Lo curioso del caso es que muchas de las profecías de Kollontay se cumplieron, pero no bajo el comunismo sino bajo el tan odiado capitalismo. Fue con el triunfo de éste sobre aquél a fines del Siglo XX, con la revolución tecnológica acontecida y el veloz abaratamiento de las herramientas domésticas, que se emancipó la mujer de un sinfín de tareas: hoy aquélla puede lavar y secar su ropa sin siquiera mojar sus manos; puede cocinar diversos platos con sólo agregar un poco de agua a alimentos industrializados; acto seguido puede lavar la vajilla sucia con tal sólo introducirla en un lavavajillas automático y apretar un par de botones; puede limpiar las alfombras de su casa con sólo enchufar una aspiradora, y quitar las manchas más difíciles de cualquier superficie con sólo aplicar un poco del producto adecuado. Y lo mejor de todo es que todas estas tareas han dejado, con el transcurrir del capitalismo, de ser automáticamente asignadas a las mujeres, sino que también los hombres se han empezado a hacer cargo de los quehaceres domésticos. En efecto, cada vez extraña menos ver a un hombre cocinar para su familia, o limpiar el baño de su hogar, o lavar la ropa de sus hijos, lo cual es de suyo un importante avance moral que ha podido darse, entre otras cosas, gracias al avance tecnológico antedicho que relajó la rigidez de la división laboral intrafamiliar y que, al mismo tiempo, le permitió a la mujer acceder a un sinfín de puestos laborales que antaño estaban reservados para el físico masculino. Asimismo, la competencia del mercado ha hecho que los productos domésticos rápidamente se abarataran y masificaran, dejando de ser privilegio de clases adineradas. Volveremos sobre todo esto más adelante.

Pero hay algo sobre lo cual nos gustaría ahora detenernos para mostrar que lo de Kollontay en particular, y lo del comunismo en general, no es un proyecto inocente que busque aliviar la carga de la mujer sin más. Lo que busca es mucho más que eso: es la generación de un orden planificado centralmente que, poniendo al Estado en el centro de la vida social, totalice todas las relaciones sociales absorbiéndolas y controlándolas a su antojo. De tal suerte que bajo el comunismo se prevea de forma clara la destrucción de la institución familiar, la cual resultará fagocitada por la intervención estatal. Kollontay lo dice con total claridad: “el Estado de los trabajadores acudirá en auxilio de la familia, sustituyéndola; gradualmente, la Sociedad se hará cargo de todas aquellas obligaciones que antes recaían sobre los padres”.[88] Curiosa concepción de “auxilio”, el cual lejos de garantizar supervivencia, conlleva la destrucción de lo que se pretende asistir.

En última instancia pues, lo que la sociedad comunista exige es la colectivización de todo lo que un hombre pueda poseer, inclusive sus propios hijos.
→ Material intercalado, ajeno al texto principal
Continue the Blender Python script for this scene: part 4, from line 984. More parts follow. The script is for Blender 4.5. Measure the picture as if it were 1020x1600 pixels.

Y es que el proyecto socializante no puede desatender aquello que permite la supervivencia de cualquier tipo de totalitarismo: el adoctrinamiento masivo, especialmente de las nuevas generaciones. Es así que Kollontay determina: “El hombre nuevo, de nuestra nueva sociedad, será moldeado por las organizaciones socialistas, jardines infantiles, residencias, guarderías de niños, etc., y muchas otras instituciones de este tipo, en las que el niño pasará la mayor parte del día y en las que educadores inteligentes le convertirán en un comunista consciente de la magnitud de esta inviolable divisa: solidaridad, camaradería, ayuda mutua y devoción a la vida colectiva”.[89]

En una palabra, la realización del feminismo marxista es la destrucción de la familia y su reemplazo por el Estado totalitario y por el partido.